What does the cast ((volatile uint64_t *)(uintptr_t)(addr)) mean?

Question

/* low level macros for accessing memory mapped hardware registers */
#define REG64(addr) ((volatile uint64_t *)(uintptr_t)(addr))
#define REG32(addr) ((volatile uint32_t *)(uintptr_t)(addr))
#define REG16(addr) ((volatile uint16_t *)(uintptr_t)(addr))
#define REG8(addr) ((volatile uint8_t *)(uintptr_t)(addr))

I understand the cast to uint64_t* but why volatile?
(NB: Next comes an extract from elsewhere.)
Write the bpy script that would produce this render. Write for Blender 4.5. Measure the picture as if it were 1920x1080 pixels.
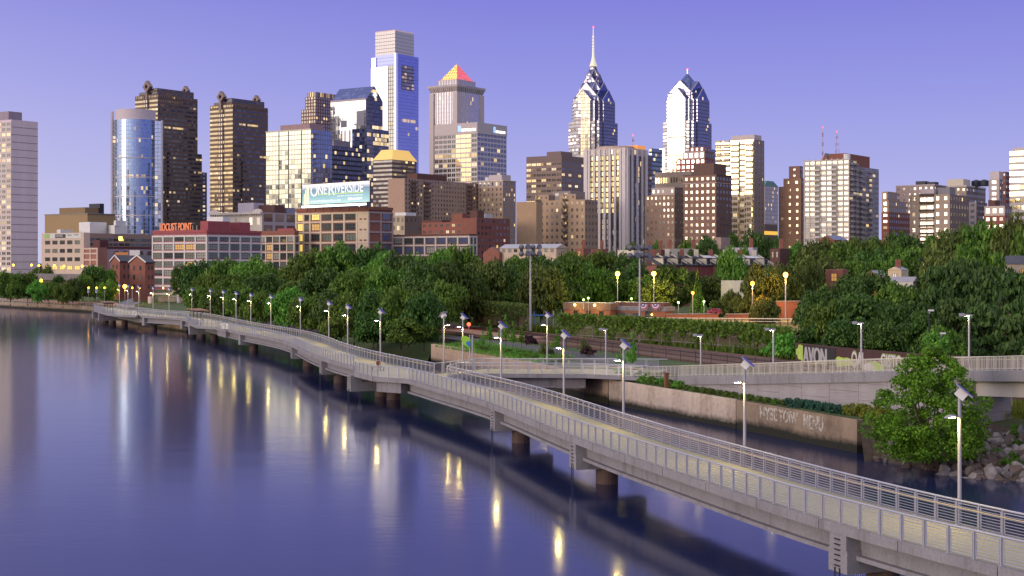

Which optimization is being prevented here?

Also, why cast to uintptr_t = typedef unsigned long uintptr_t before casting to uintXX_t?

Answer 1

volatile means that they intend that the value of the register may change through actions outside of the standard part of the program . E.g. reading the register now and reading it again later may give a different value even if your code didn't set a value.

The behaviour of cast from integer to pointer is implementation-defined which means the compiler documentation must document what happens in the case of the cast being present, and in the case of the cast being omitted.

It might turn out to be defensive coding e.g. the coder wasn't really sure but felt that converting to an integer of the same size as the pointer first (which is well-defined) was going to be more reliable than omitting the cast.